L'automobile, secteur malade de l'Europe?
Stellantis, Volkswagen, Mercedes: de nombreux constructeurs européens ont annoncé des objectifs de résultats à la baisse au deuxième semestre, faisant craindre une nouvelle crise dans l'industrie automobile du continent.
Volkswagen a ouvert ce bal morose début septembre en annonçant un plan drastique d'économies et la possible fermeture d'usines. BMW a annoncé de son côté qu'il vendrait moins de voitures sur l'année qu'en 2023.
Le champion des profits Stellantis (Peugeot, Fiat, Chrysler) a indiqué lundi qu'il n'atteindrait pas son objectif répété de marge opérationnelle à deux chiffres, se repliant entre 5,5% et 7% pour l'année 2024.
Après plusieurs trimestres de profits record, tous ces constructeurs sont rattrapés par une conjonction de troubles, menaçant les 2,4 millions de salariés du secteur en Europe.
Le marché automobile européen est resté sur des volumes de vente faibles depuis la pandémie, avec un total de près de 7,2 millions d'immatriculations depuis le début de l'année 2024, selon les chiffres des constructeurs.
Des tarifs élevés en concessions et un contexte économique morose n'incitent pas à changer de voiture, selon les analystes.
"Après deux années de marges à deux chiffres, les constructeurs automobiles européens constatent actuellement que dès lors qu’il pleut, il pleut des cordes", a commenté Kevin Thozet, de la société de gestion d'actifs Carmignac.
- "En grand danger" -
La filière automobile européenne est "en grand danger", a martelé mercredi Luc Chatel devant le Sénat français, en tant que représentant des constructeurs et équipementiers français.
Leur autre point commun est "la faiblesse du marché sur les véhicules 100% électriques", souligne François Roudier, secrétaire général de l'Organisation internationale des constructeurs d'automobiles (OICA).
Le rythme de l'électrification cale en Europe (12,6% des ventes sur les huit premiers mois de 2024 contre 13,9% un an plus tôt), mais aussi aux Etats-Unis et en Chine.
La concurrence de Tesla et des constructeurs chinois, ainsi que l'entrée en vigueur en Europe en 2025 de normes de CO2 plus sévères, rendent également les perspectives plus négatives. S'ils réalisaient de bonnes marges sur les véhicules thermiques, ils font encore face à des investissements importants pour développer leurs véhicules électriques, qui ne se vendent pas assez vite.

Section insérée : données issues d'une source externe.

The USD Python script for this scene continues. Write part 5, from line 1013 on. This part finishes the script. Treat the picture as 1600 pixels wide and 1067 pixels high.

Plusieurs constructeurs ont ainsi revu leurs objectifs d'électrification à la baisse, privilégiant les hybrides, dont les ventes explosent.
S'ajoutent à cela des problèmes propres à chacun. Les géants allemands, très dépendants de la Chine, sont touchés par la détérioration de son économie "en raison de l'affaiblissement de la consommation et du ralentissement persistant du secteur immobilier", avait expliqué Mercedes, dont les voitures haut de gamme se vendent moins.
Stellantis, de son côté, rencontre des difficultés en Amérique du Nord, son habituelle machine à cash: les concessionnaires américains peinaient à écouler des véhicules trop chers, alors le groupe multiplie les promotions depuis quelques mois, limitant ses marges. Les comptes du groupe doivent toutefois lui permettre d'affronter ce trou d'air.
En conséquence, des équipementiers comme Forvia (intérieurs) et Autoliv (airbags) ont aussi révisé à la baisse leurs objectifs de résultats.
"On a eu des mauvaises nouvelles. On ne voit pas, d'ici la fin de cette année, comment le marché [automobile] pourrait se rétablir", a résumé le directeur général de Forvia, Patrick Koller. "Nous pensions que les moteurs thermiques allaient compenser la réduction de la motorisation électrique et ça ne s'est pas fait".
"Les performances du secteur automobile au cours des prochains mois sera limité par les fondamentaux qui devraient se détériorer jusqu'en 2025", a commenté la banque UBS dans une note publiée lundi.
Pour rebondir, certains observateurs comme BMI Research (cabinet associé à Fitch) ou le cercle de réflexion Transport & Environment prévoient une forte croissance des ventes d'électriques en Europe en 2025, poussée notamment par l'arrivée de modèles plus abordables, et les achats des flottes d'entreprises.
L'application de droits de douane (réduits) sur les véhicules chinois pourrait aussi, à court terme, "soulager un secteur qui a connu une série de mauvaises nouvelles et dont les attentes ont été largement revues à la baisse", selon Kevin Thozet de Carmignac. Mais le risque "comme c'est souvent le cas sur le continent, est que la réponse européenne soit trop faible et trop tardive", selon lui.